O Supremo Tribunal da Namíbia decidiu esta sexta-feira que “o crime de sodomia é declarado inconstitucional e inválido” assim como os chamados “delitos de sexo não natural”. A mais alta instância judicial deste país do sul de África justificou a decisão por “não estar convencida de que, numa sociedade democrática como a nossa (...) seja razoavelmente justificável considerar uma atividade como criminosa simplesmente porque alguns, ou talvez a maioria dos cidadãos, não a aceitam”.
A lei em causa tinha entrado em vigor em 1927, numa altura em que a Namíbia era controlada pela África do Sul. Com a independência, em 1990, não foi revogada.

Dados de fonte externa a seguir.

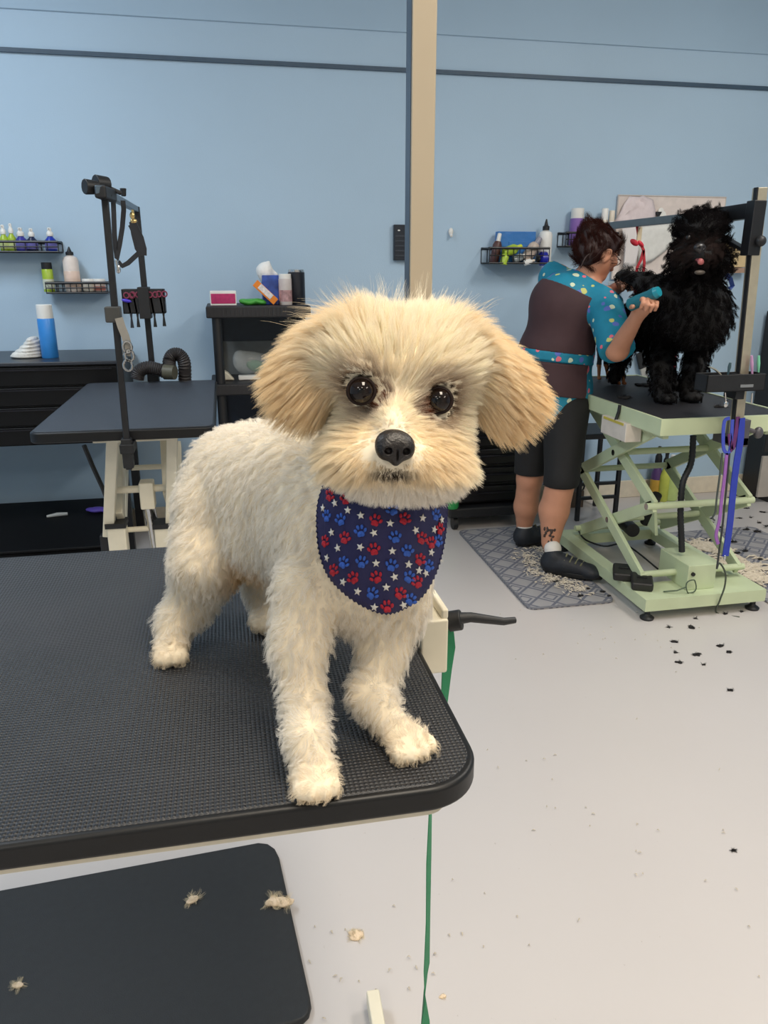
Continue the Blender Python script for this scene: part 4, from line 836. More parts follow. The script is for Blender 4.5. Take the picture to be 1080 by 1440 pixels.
# ------------------------------------------------------------ mats with lattice print
def lattice_mat(name):
    m = mat(name, (158, 156, 158), .75, var=.05, scale=20); t = NT(m); X = t.xyz()
    def line(e, per, w):
        f = t.ma('ABSOLUTE', t.ma('SUBTRACT', t.ma('FRACT', t.ma('DIVIDE', e, per)), .5)); return t.ma('LESS_THAN', f, w)
    u = t.ma('ADD', X[0], X[1]); v = t.ma('SUBTRACT', X[0], X[1])
    L1 = t.ma('MAXIMUM', line(u, .115, .07), line(v, .115, .07))
    fx = t.ma('ABSOLUTE', t.ma('SUBTRACT', t.ma('FRACT', t.ma('DIVIDE', X[0], .115)), .5)); fy = t.ma('ABSOLUTE', t.ma('SUBTRACT', t.ma('FRACT', t.ma('DIVIDE', X[1], .115)), .5))
    dd = t.ma('ABSOLUTE', t.ma('SUBTRACT', t.ma('ADD', fx, fy), .27)); L2 = t.ma('LESS_THAN', dd, .05)
    f = t.ma('MAXIMUM', L1, L2); old = t.b.inputs['Base Color'].links[0].from_socket
    t.nt.links.new(t.mix(f, old, lin((104, 107, 120))), t.b.inputs['Base Color']); return m
LM = lattice_mat('lattice_print')
def floor_rug(name, lo, hi, label, rotz=0):
    c = Vector(((lo[0]+hi[0])/2, (lo[1]+hi[1])/2, 0)); p = MB(); R = Euler((0, 0, rotz)).to_matrix()
    p.prism([c+R@(Vector((x, y, 0))-c) for x, y in rbox(lo, hi, .035)], (0, 0, .009)); o = p.build(name, LM, bevel=.003, origin=c); tag(o, label, 'mat'); return o
q1, q2, q3 = on(652, 748), on(738, 853), on(866, 848)
rg = floor_rug('kitchen_mat', (q2.x, q3.y), (q3.x, q1.y), 'grey lattice-patterned mat under the groomer shoes')
p = MB(); c = rg.location; 
p.tube([(x, y, .008) for x, y in rbox((q2.x+.003, q3.y+.003), (q3.x-.003, q1.y-.003), .034)], .0045, 6, closed=True); p.build('binding', mat('grey_binding', (112, 114, 122), .7), rg)
rg2 = floor_rug('kitchen_mat', (2.14, 2.42), (2.72, 3.42), 'grey lattice-patterned mat right of the lift table, strewn with hair', 0)
# hair clippings
def clippings(name, label, centers, N, fm_, seed, L=.012, r=.0006, z=.01):
    rs = random.Random(seed); p = MB()
    for _ in range(N):
        c = rs.choice(centers); a = rs.random()*6.28; d = abs(rs.gauss(0, c[2])); x, y = c[0]+d*math.cos(a), c[1]+d*math.sin(a)*(c[3] if len(c) > 3 else 1); b = rs.random()*6.28; l = L*rs.uniform(.5, 1.5); u = Vector((math.cos(b), math.sin(b), 0))
        q = Vector((x, y, z+rs.random()*.004)); p.tube([q-u*l, q+Vector((0, 0, .003))+Vector((-u.y, u.x, 0))*l*.3, q+u*l], [r, r*3, r], 4)
    o = p.build(name, fm_, origin=(centers[0][0], centers[0][1], z)); tag(o, label, 'hair clippings', kind='stuff'); return o
def cz_(px, py, s, k=1): v = on(px, py); return (v.x, v.y, s, k)
clippings('hair_clippings', 'cream hair clippings strewn on the grey mat around the groomer shoes', [cz_(742, 785, .05), cz_(750, 795, .04), cz_(775, 818, .04), cz_(795, 822, .05), cz_(815, 832, .05), cz_(760, 775, .04), cz_(752, 808, .03)], 420, mat('cream_clippings', (214, 204, 188), .9), 3, .010, .0010, .011)
clippings('hair_clippings', 'cream hair clippings heaped on the mat right of the lift table', [cz_(1000, 775, .05), cz_(1030, 795, .06), cz_(1060, 815, .06), cz_(985, 770, .04), cz_(1045, 800, .08)], 700, mat('cream_clippings', (226, 212, 188), .9), 4, .022, .0018, .011)
clippings('hair_clippings', 'fine pale hair specks scattered over the grey floor', [cz_(760, 1100, .35), cz_(620, 1330, .25), cz_(850, 900, .25), cz_(900, 1200, .3), cz_(480, 1380, .12)], 90, mat('pale_specks', (206, 196, 180), .9), 5, .0035, .0006, .0012)
G3 = 'black hair tufts on the mat right of the lift table'
G4 = 'black hair tufts near the black cabinet'
rs = random.Random(5); k = 0
spots3 = [(1008, 755, .05), (1032, 762, .03), (1050, 745, .03), (1065, 748, .035), (1035, 778, .03), (1050, 775, .03), (1068, 786, .03), (990, 740, .02), (1000, 735, .02), (1015, 742, .02), (996, 760, .03), (1022, 752, .02), (1078, 740, .02)]
for i, (px, py, r) in enumerate(spots3): tuft('dark_hair_tuft', on(px, py, .01), r*.8, 8, (90, .02), DKM, 'loose black hair tuft on the lattice-patterned mat right of the lift table', G3, .35, 60+i, DKC)
spots4 = [(1025, 700, .016), (1050, 715, .02), (1072, 720, .025), (1062, 700, .014), (1040, 729, .02), (1056, 728, .014), (1038, 697, .02), (1076, 701, .012), (985, 727, .022), (1000, 729, .012), (1068, 735, .018), (1046, 705, .01)]
for i, (px, py, r) in enumerate(spots4): tuft('dark_hair_tuft', on(px, py), r, 7, (60, .014), DKM, 'loose black hair tuft on the bare floor before the black cabinet', G4, .35, 90+i, DKC)
spots5 = [(700, 817, .006), (816, 838, .02), (848, 832, .016), (857, 838, .012), (826, 828, .014), (742, 793, .008), (783, 818, .02)]
for i, (px, py, r) in enumerate(spots5[1:]): tuft('dark_hair_tuft', on(px, py, .01), r, 7, (50, .01), DKM, 'loose black hair tuft lying on the mat beside the groomer shoes', 'black hair tufts beside the groomer shoes', .4, 120+i, DKC)
for i, (px, py, r, lab) in enumerate(((800, 545, .035, 'at the groomer side of'), (880, 560, .05, 'at the front left of'), (905, 542, .06, 'behind the paws on'), (1010, 572, .03, 'right of the paws on'))):
    tuft('dark_hair_tuft', on(px, py, GZ+.001), r, 9, (120, .02), DKM, 'flat black hair tuft %s the lift table top' % lab, 'black hair tufts on the lift table top', .25, 140+i, DKC)

# ------------------------------------------------------------ items behind the lift table
def fb(label, px, py, ptop, r, m_, capm, kind, capf, lm=None):
    f = on(px, py); v = at(px, ptop, f.y); bottle('spray_bottle' if kind == 'spray' else 'jug', label, 'bottle', px, f.y, 0, v.z, r, m_, capm, None, kind, lm, capf)
fb('translucent pale green spray bottle on the floor behind the lift table', 940, 702, 640, .05, mat('pale_lime_clear', (186, 206, 130), .25), WHITEP, 'spray', .25)
fb('purple spray bottle with yellow base label behind the lift table', 920, 702, 628, .034, mat('purple_spray', (92, 66, 120), .3), BLACKP, 'spray', .3, mat('amber_label', (198, 158, 60), .5))
fb('dark-headed clear spray bottle with lime liquid behind the lift table', 931, 704, 634, .03, mat('lime_liquid', (196, 204, 90), .25), BLACKP, 'spray', .3)
st_ = thing('stool', 'black metal stand with crossed legs behind the lift table', 'stand', (2.05, 3.85, 0))
sa, sb = at(812, 600, 3.8).x, at(866, 600, 3.8).x
for x in (sa, sb):
    for y in (3.72, 3.96): p = MB(); p.bar((x, y, 0), (x, y, .46), .022, .022, (0, 1, 0)); p.build('leg', BLACKM, st_, bevel=.002)
p = MB(); p.box((sa-.03, 3.69, .46), (sb+.03, 3.99, .49)); p.build('seat', BLACKP, st_, bevel=.008)
for z in (.12, .2): p = MB(); p.box((sa, 3.71, z), (sb, 3.73, z+.016)); p.build('stretcher', BLACKM, st_)
bx = on(818, 712); p = MB(); p.box((bx.x-.14, bx.y-.02, 0), (bx.x-.0, bx.y+.16, .10)); tag(p.build('brown_box', mat('brown_card', (92, 76, 62), .7), bevel=.004, origin=(bx.x, bx.y, 0)), 'low brown box on the floor behind the groomer and lift table', 'box')
q = at(812, 660, 4.0); p = MB(); p.tube([(q.x+.05*math.cos(u), 3.99+.01*math.sin(2*u), .16+.09*math.sin(u)) for u in np.linspace(0, 6.28, 20)[:-1]], .005, 6, closed=True); tag(p.build('cable_loop', BLACKP, origin=(q.x, 3.99, .08)), 'black cable loop against the baseboard behind the groomer', 'cable')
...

O contraste na reação à decisão entre Governo e ativistas foi evidente. Enquanto o Ministério da Justiça, por intermédio da sua representante, Gladice Pickering, fez saber à AFP que o governo estava a estudar a decisão e que não tinha nenhum comentário, ativistas da causa LGBTI+ receberam-na em festa.
Não é a primeira vez que Supremo e maioria política andam de costas viradas sobre esta questão. Em maio do ano passado, o órgão judicial tinha decidido o reconhecimento de algumas uniões entre pessoas do mesmo sexo contraídas no estrangeiro. A maioria parlamentar reagiu e, em julho, aprovou uma lei a proibir o casamento entre pessoas do mesmo sexo, tenha sido celebrado no país ou fora. Esta aguarda ainda promulgação pelo presidente.
Num país de maioria conservadora e com uma intolerância crescente na região, a sentença foi sentida como uma balão de oxigénio para muitos. O Equal Namibia mostrou as imagens dessa festa onde se passavam mensagens como “descolonizem a minha sexualidade” ou “tirem a lei da minha vida amorosa”. Mas há igualmente a consciência de que os setores conservadores vão ripostar. Omar van Reenen, desta organização, afirma: “não estávamos preocupados com o facto de ganharmos ou perdermos, mas com a reação dos líderes políticos… e dos extremistas religiosos”.
Já Friedel Dausab, o autor da ação que foi apoiado judicial pelo Human Dignity Trust, declarou que “graças a esta decisão, não me sinto mais tratado como um criminoso no meu próprio país, simplesmente por ser quem eu sou”, considerado ser “um dia maravilhoso para a nossa democracia, o nosso país e a nossa Constituição”. Aquela entidade diz que se trata de um “marco” na luta contra a discriminação e que “a comunidade LGBTQIA+ na Namíbia pode agora esperar por um futuro melhor”. Procura-se agora a anulação de todas as condenações que foram feitas ao abrigo desta lei.
A Amnistia Internacional, em comunicado, salientou que o país, de maioria cristã, tem visto sofrido “uma forte reação anti-LGBTQIA+” impulsionada “principalmente por crenças e líderes religiosos”. O grupo de defesa dos direitos humanos considera que “as autoridades devem garantir a segurança das pessoas LGBTQIA+ na Namíbia e responsabilizar qualquer pessoa que viole os seus direitos”.
Também o UNAIDS, programa das Nações Unidas para o HIV/SIDA, através da sua diretora regional para a África Oriental e Austral afirma tratar-se de uma “vitória significativa” e “um passo fundamental para uma Namíbia mais inclusiva”.